Where settlements pose risks to environmental resources, like coastlines, parks, lakes, rivers and wetlands, Rolnik suggested that States consult the populations concerned and ensured their genuine participation to explore options to protect both the environment and the tenure security and livelihoods of inhabitants. Participatory land readjustment and incremental upgrading of settlements along water bodies, including improved sanitation and waste disposal services, can address both concerns, for example.

The local government of Surabaya in Indonesia has taken successive measures in this direction, via the Settlement and Urban Infrastructure Strategies programme, established in 2010. It improved the conditions of infrastructure such as pavements, drainage and waste-management in the Bozem Morokrembangan region, including of households located along the riverbank areas.

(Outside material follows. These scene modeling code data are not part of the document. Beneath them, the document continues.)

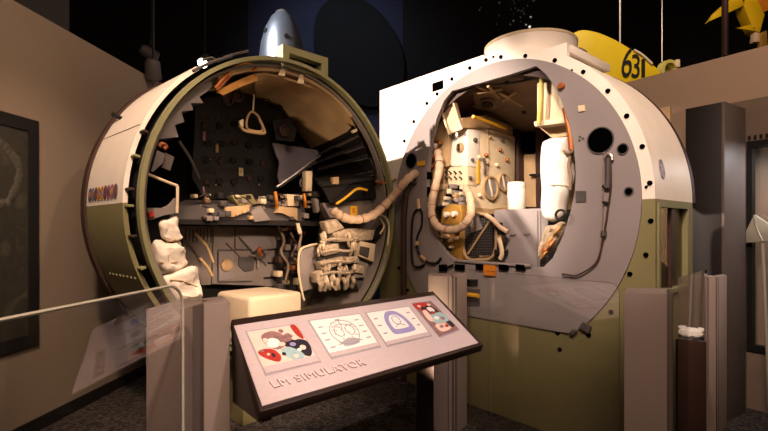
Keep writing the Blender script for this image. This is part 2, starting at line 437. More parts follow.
# visible rising faces of the right-hand tiers with rows of breakers
faces = [((362, 125), (330, 142), 8), ((366, 136), (326, 152), 9), ((370, 148), (322, 163), 9), ((376, 163), (318, 178), 11)]
for (xa, ya), (xb, yb), hh in faces:
    A0, A1 = f.pc(xa, ya, .12), f.pc(xa, ya+hh, .12); B0 = f.pc(xb, yb, .92); B1 = f.pc(xb, yb+hh*.72, .92)
    off = Vector((.03, 0, 0))
    bp = fb('breaker_row_panel', MB().hull([A0, A1, B1, B0], [A0+off, A1+off, B1+off, B0+off]), M['panelblack'])
    fb('lip', MB().hull([A1, A1-Vector((0, 0, .008)), B1-Vector((0, 0, .008)), B1], [p+Vector((-.035, 0, 0)) for p in (A1, A1-Vector((0, 0, .008)), B1-Vector((0, 0, .008)), B1)]), M['darkgrey'], bp)
    kb = MB()
    for k in range(22):
        u = (k+.5)/22; c = (A0*.35+A1*.65).lerp(B0*.35+B1*.65, u)
        kb.box(c.x-.014, c.x, c.y-.006, c.y+.006, c.z-.012, c.z+.012)
    kb.build('breaker_row', M['darkgrey'], bp)
# instrument panels at the front of the cockpit
ip = fb('instrument_panel', MB().prism(f.poly([(196, 100), (238, 92), (280, 100), (286, 140), (272, 150), (280, 185), (270, 199), (205, 199), (192, 178)], .80), .80, .86), M['console'])
rnd = random.Random(3)
for r_ in range(4):
    for c_ in range(5):                                        # dials in rows
        x, y = 206+c_*14+rnd.uniform(-2, 2), 126+r_*18+rnd.uniform(-2, 2); s, z = f.at(x, y, .795)
        MB().lathe([(.030, -.004), (.030, .012), (.024, .014), (.022, .008)], (s, .795, z), Matrix.Rotation(PI/2, 4, 'X'), 16).build('dial', M['softblack'] if (r_+c_) % 3 else M['brown'], ip)
for r_ in range(6):
    for c_ in range(11):
        if rnd.random() < .25: continue
        x, y = 203+c_*6.2, 118+r_*13.5+rnd.uniform(-1, 1); s, z = f.at(x, y, .795)
        MB().box(s-.004, s+.004, .78, .797, z-.008, z+.008, .002).build('switch', M['tan'] if (r_*c_) % 7 == 3 else M['darkgrey'], ip)
s, z = f.at(241, 172, .79); tag(MB().box(s-.022, s+.022, .785, .797, z-.038, z+.038, .003).build('tag_plate', M['cream'], ip), 'small cream tag')
s, z = f.at(217, 148, .79); tag(MB().box(s-.014, s+.014, .785, .797, z-.04, z+.04, .003).build('tag_plate', M['tan'], ip), 'small tan tag')
s, z = f.at(204, 136, .79); MB().box(s-.014, s+.014, .785, .797, z-.04, z+.04, .003).build('tag_plate', M['mauve'], ip)
fb('lower_console', MB().hull([f.p3(x, y, .42) for x, y in ((170, 222), (170, 206), (305, 210), (305, 224))], [f.p3(x, y, .85) for x, y in ((185, 215), (185, 200), (300, 200), (300, 216))]), M['darkgrey'])
fb('console_edge', MB().prism(f.poly([(160, 219), (160, 224), (330, 226), (330, 221)], .41), .41, .45), M['softblack'])
fb('console_block', MB().prism(f.poly([(226, 207), (250, 205), (250, 211), (234, 217), (226, 216)], .38), .385, .55, .004), M['tan'])
fb('console_block', MB().prism(f.poly([(279, 206), (298, 208), (298, 221), (284, 213), (276, 213)], .38), .385, .55, .004), M['tan'])
fb('console_block', MB().prism(f.poly([(287, 194), (300, 195), (299, 206), (288, 206)], .45), .45, .56, .004), M['cream'])
fb('console_block', MB().prism(f.poly([(252, 212), (262, 206), (272, 220), (256, 222)], .36), .375, .46, .004), M['midgrey'])
fb('console_block', MB().prism(f.poly([(232, 196), (252, 194), (258, 204), (238, 206)], .5), .50, .6, .004), M['olive'])
for k in range(26):
    x, y = rnd.uniform(200, 322), rnd.uniform(197, 219); s, z = f.at(x, y, .40); w = rnd.uniform(.008, .028)
    fb('switch_box', MB().box(s-w, s+w, .375, .44, z-w*.8, z+w*.8, .004), M[rnd.choice(['midgrey', 'darkgrey', 'tan', 'cream', 'brown', 'darkgrey'])])
for k in range(34):
    x, y = rnd.uniform(186, 318), rnd.uniform(194, 207); s, z = f.at(x, y, .50); w = rnd.uniform(.010, .030)
    fb('console_fitting', MB().box(s-w, s+w, .48, .56, z-w*.7, z+w*rnd.uniform(.3, 1.4), .005), M[rnd.choice(['midgrey', 'darkgrey', 'softblack', 'tan', 'brown', 'softblack', 'cream'])])
for k in range(7):
    x = rnd.uniform(190, 300); y = rnd.uniform(196, 206)
    fb('loose_wire', MB().tube([f.p3(x, y, .46), f.p3(x+rnd.uniform(4, 9), y-rnd.uniform(2, 6), .44), f.p3(x+rnd.uniform(8, 16), y+rnd.uniform(0, 4), .46)], .006, 6), M[rnd.choice(['cabletan', 'brown', 'cable'])])
for x, y0, y1 in ((276.5, 192, 207), (305, 194, 207)):
    fb('grab_handle', MB().tube([f.p3(x-1.2, y0, .36), f.p3(x, (y0+y1)/2, .34), f.p3(x+.3, y1, .37)], .014, 8), M['orange'])
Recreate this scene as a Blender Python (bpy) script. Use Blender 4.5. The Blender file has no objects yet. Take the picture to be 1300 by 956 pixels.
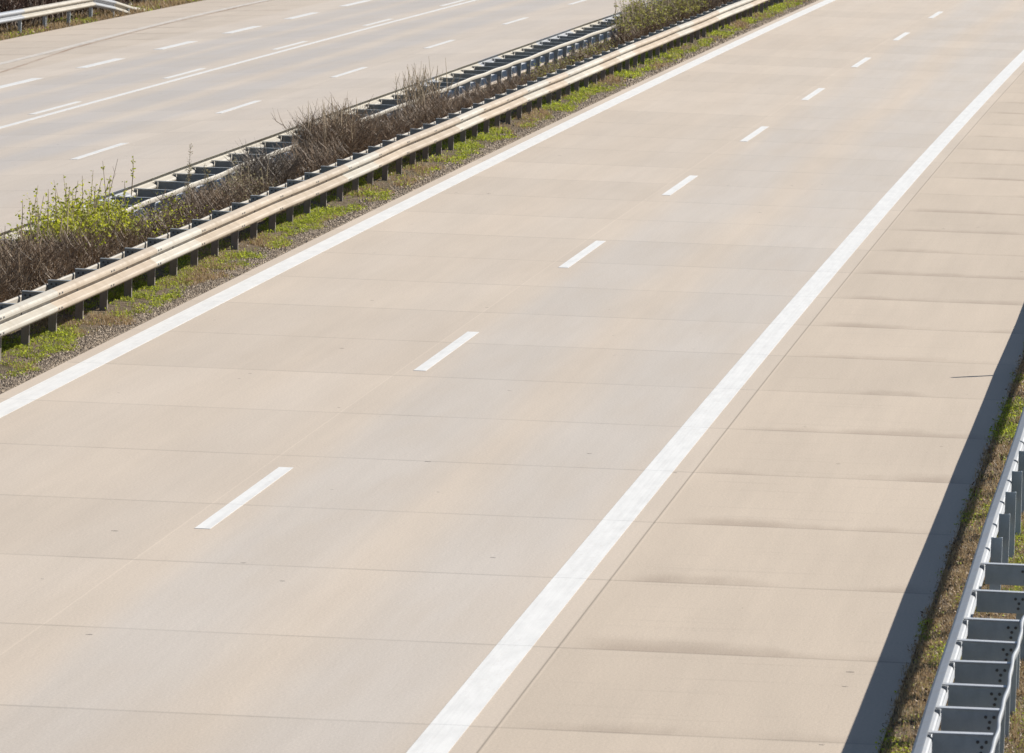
import bpy, math, random
from mathutils import Vector, Matrix, noise
R = math.radians
scene = bpy.context.scene
COL = scene.collection
K = 8.0e-5                    # the motorway bends very gently to the right (radius about 12 km)
SMAX = 700.0

# ------------------------------------------------------------------ road coordinates
def P(X, s, z=0.0):
    """X metres to the right of the viewpoint, s metres along the road, z above the near carriageway"""
    c = max(-SMAX, min(SMAX, s))
    x = X + K * c * c / 2 + K * c * (s - c)
    y = s - K * c * X
    return Vector((x, y, z))
def head(s):
    return -K * max(-SMAX, min(SMAX, s))
def zopp(X):                  # the opposite carriageway falls away to the left
    return 0.055 * (X + 15.9)

# ------------------------------------------------------------------ mesh collecting
class MB:
    def __init__(self):
        self.v = []; self.f = []; self.m = []; self.uv = None
    def add(self, vs, fs, mi=0):
        b = len(self.v)
        self.v.extend([tuple(q) for q in vs])
        self.f.extend([tuple(i + b for i in q) for q in fs])
        self.m.extend([mi] * len(fs))
    def box(self, x0, x1, y0, y1, z0, z1, mi=0, bev=0.0):
        if bev <= 0:
            vs = [(x, y, z) for z in (z0, z1) for y in (y0, y1) for x in (x0, x1)]
            self.add(vs, [(0, 2, 3, 1), (4, 5, 7, 6), (0, 1, 5, 4), (2, 6, 7, 3), (0, 4, 6, 2), (1, 3, 7, 5)], mi)
            return
        b = bev                                # chamfered box: an octagon in plan, chamfered top
        ring = [(x0 + b, y0), (x1 - b, y0), (x1, y0 + b), (x1, y1 - b), (x1 - b, y1), (x0 + b, y1), (x0, y1 - b), (x0, y0 + b)]
        cx, cy = (x0 + x1) / 2, (y0 + y1) / 2
        ins = [(x + (b if x < cx else -b), y + (b if y < cy else -b)) for x, y in ring]
        vs = [(x, y, z0) for x, y in ring] + [(x, y, z1 - b) for x, y in ring] + [(x, y, z1) for x, y in ins]
        fs = [tuple(range(7, -1, -1)), tuple(range(16, 24))]
        for l in (0, 8):
            for i in range(8):
                j = (i + 1) % 8
                fs.append((l + i, l + j, l + 8 + j, l + 8 + i))
        self.add(vs, fs, mi)
    def prism_y(self, prof, y0, y1, mi=0):      # closed profile in (x, z) swept along y
        n = len(prof)
        vs = [(x, y0, z) for x, z in prof] + [(x, y1, z) for x, z in prof]
        fs = [(i, (i + 1) % n, n + (i + 1) % n, n + i) for i in range(n)]
        self.add(vs, fs + [tuple(range(n - 1, -1, -1)), tuple(range(n, 2 * n))], mi)
    def disc(self, c, axis, r, h, n=8, mi=0):
        a = Vector(axis).normalized(); u = a.orthogonal().normalized(); w = a.cross(u)
        c = Vector(c)
        vs = [c + (u * math.cos(t) + w * math.sin(t)) * r for t in [i * 2 * math.pi / n for i in range(n)]]
        vs += [q + a * h for q in vs]
        fs = [(i, (i + 1) % n, n + (i + 1) % n, n + i) for i in range(n)] + [tuple(range(n, 2 * n)), tuple(range(n - 1, -1, -1))]
        self.add(vs, fs, mi)
    def tube(self, pts, rad, sides=3, mi=0, cap=False):
        """pts: Vectors, rad: radii"""
        n = len(pts); vs = []; fs = []
        d = (pts[-1] - pts[0]).normalized()
        u = d.orthogonal().normalized(); w = d.cross(u)
        for p, r in zip(pts, rad):
            for k in range(sides):
                t = 2 * math.pi * k / sides
                vs.append(p + (u * math.cos(t) + w * math.sin(t)) * r)
        for i in range(n - 1):
            for k in range(sides):
                j = (k + 1) % sides
                fs.append((i * sides + k, i * sides + j, (i + 1) * sides + j, (i + 1) * sides + k))
        if cap:
            fs.append(tuple(range(sides - 1, -1, -1))); fs.append(tuple(range((n - 1) * sides, n * sides)))
        self.add(vs, fs, mi)
    def mesh(self, name, mats, uvf=None, smooth=False):
        me = bpy.data.meshes.new(name)
        me.from_pydata(self.v, [], self.f)
        for m in mats: me.materials.append(m)
        if len(mats) > 1: me.polygons.foreach_set('material_index', self.m)
        if smooth: me.polygons.foreach_set('use_smooth', [True] * len(self.f))
        me.update()
        return me

def link(o, parent=None):
    COL.objects.link(o)
    if parent is not None: o.parent = parent
    return o
def ob(name, me, parent=None, loc=(0, 0, 0), rot=(0, 0, 0)):
    o = bpy.data.objects.new(name, me)
    o.location = loc; o.rotation_euler = rot
    return link(o, parent)
def tag(o, label=None, cat=None, group=None, kind=None):
    if label: o['label'] = label
    if cat: o['category'] = cat
    if group: o['group'] = group
    if kind: o['kind'] = kind
    return o
def empty(name, loc, rz=0):
    o = bpy.data.objects.new(name, None)
    o.empty_display_size = .3; o.location = loc; o.rotation_euler = (0, 0, rz)
    return link(o)

# ------------------------------------------------------------------ materials
class N:
    """tiny helper for node trees"""
    def __init__(self, name):
        self.mat = bpy.data.materials.new(name); self.mat.use_nodes = True
        self.t = self.mat.node_tree; self.t.nodes.clear()
        self.out = self.t.nodes.new('ShaderNodeOutputMaterial')
        self.b = self.t.nodes.new('ShaderNodeBsdfPrincipled')
        self.t.links.new(self.b.outputs[0], self.out.inputs[0])
    def set(self, sock, v):
        if hasattr(v, 'is_output') or isinstance(v, bpy.types.NodeSocket): self.t.links.new(v, sock)
        elif sock.type == 'VECTOR' and hasattr(v, '__len__'): sock.default_value = v[:3]
        else: sock.default_value = v
    def node(self, typ, **kw):
        n = self.t.nodes.new(typ)
        for k, v in kw.items(): setattr(n, k, v)
        return n
    def math(self, op, a, b=0.0, clamp=False):
        n = self.node('ShaderNodeMath', operation=op, use_clamp=clamp)
        self.set(n.inputs[0], a); self.set(n.inputs[1], b)
        return n.outputs[0]
    def mix(self, f, a, b):
        n = self.node('ShaderNodeMix', data_type='RGBA')
        self.set(n.inputs[0], f); self.set(n.inputs[6], a); self.set(n.inputs[7], b)
        return n.outputs[2]
    def mul(self, col, f):                       # colour times a value
        n = self.node('ShaderNodeVectorMath', operation='SCALE')
        self.set(n.inputs[0], col); self.set(n.inputs['Scale'], f)
        return n.outputs[0]
    def coords(self, uv=None, scale=(1, 1, 1), loc=(0, 0, 0)):
        if uv: src = self.node('ShaderNodeUVMap', uv_map=uv).outputs[0]
        else: src = self.node('ShaderNodeTexCoord').outputs['Object']
        m = self.node('ShaderNodeMapping'); self.set(m.inputs[0], src)
        m.inputs['Scale'].default_value = scale; m.inputs['Location'].default_value = loc
        return m.outputs[0]
    def noise(self, vec, scale, detail=3, rough=.55, dist=0.0):
        n = self.node('ShaderNodeTexNoise'); self.set(n.inputs['Vector'], vec)
        n.inputs['Scale'].default_value = scale; n.inputs['Detail'].default_value = detail
        n.inputs['Roughness'].default_value = rough; n.inputs['Distortion'].default_value = dist
        return n.outputs[0]
    def voro(self, vec, scale):
        n = self.node('ShaderNodeTexVoronoi'); self.set(n.inputs['Vector'], vec)
        n.inputs['Scale'].default_value = scale
        return n.outputs['Distance'], n.outputs['Color']
    def ramp(self, f, a, b, lo=0.0, hi=1.0):      # smooth step from lo to hi while f goes a..b
        n = self.node('ShaderNodeMapRange', interpolation_type='SMOOTHSTEP')
        self.set(n.inputs[0], f)
        for i, q in enumerate((a, b, lo, hi)): n.inputs[1 + i].default_value = q
        return n.outputs[0]
    def band(self, x, c, half, soft):            # 1 inside |x-c|<half, soft edges
        d = self.math('ABSOLUTE', self.math('SUBTRACT', x, c))
        return self.ramp(d, half, half + soft, 1.0, 0.0)
    def done(self, col, rough=.8, spec=.5, metal=0.0, bump=None, bstr=.2, bdist=.01):
        self.set(self.b.inputs['Base Color'], col); self.set(self.b.inputs['Roughness'], rough)
        self.b.inputs['Specular IOR Level'].default_value = spec
        self.set(self.b.inputs['Metallic'], metal)
        if bump is not None:
            n = self.node('ShaderNodeBump'); self.set(n.inputs['Height'], bump)
            n.inputs['Strength'].default_value = bstr; n.inputs['Distance'].default_value = bdist
            self.t.links.new(n.outputs[0], self.b.inputs['Normal'])
        return self.mat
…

In other countries, the social function of property was promoted. Inclusive urban planning was instrumental in promoting integrated communities and ensuring that well-located housing was available to the poor. Inclusionary zoning requires that a proportion of neighbourhood property be allocated to low-income dwellings, and parcelling and development regulations require that a proportion of new housing developments is reserved for low-income housing, for example in some cities in the United States.

In urban areas in France with a population of more than 50,000 people, 25 per cent of all new housing developments must be allocated to social housing. A ceiling on plot sizes in residential zones can also lower housing costs by promoting higher-density accommodation.

Rolnik also noted that gender discrimination exists under all types of land tenure systems. To promote women’s security of tenure, she recommended that States adopt measures to strengthen women’s registration of tenure rights.

In Tajikistan, a law reform in 2004 made it mandatory to list all family members, including women, on certificates when families received plots of land from former collective farms.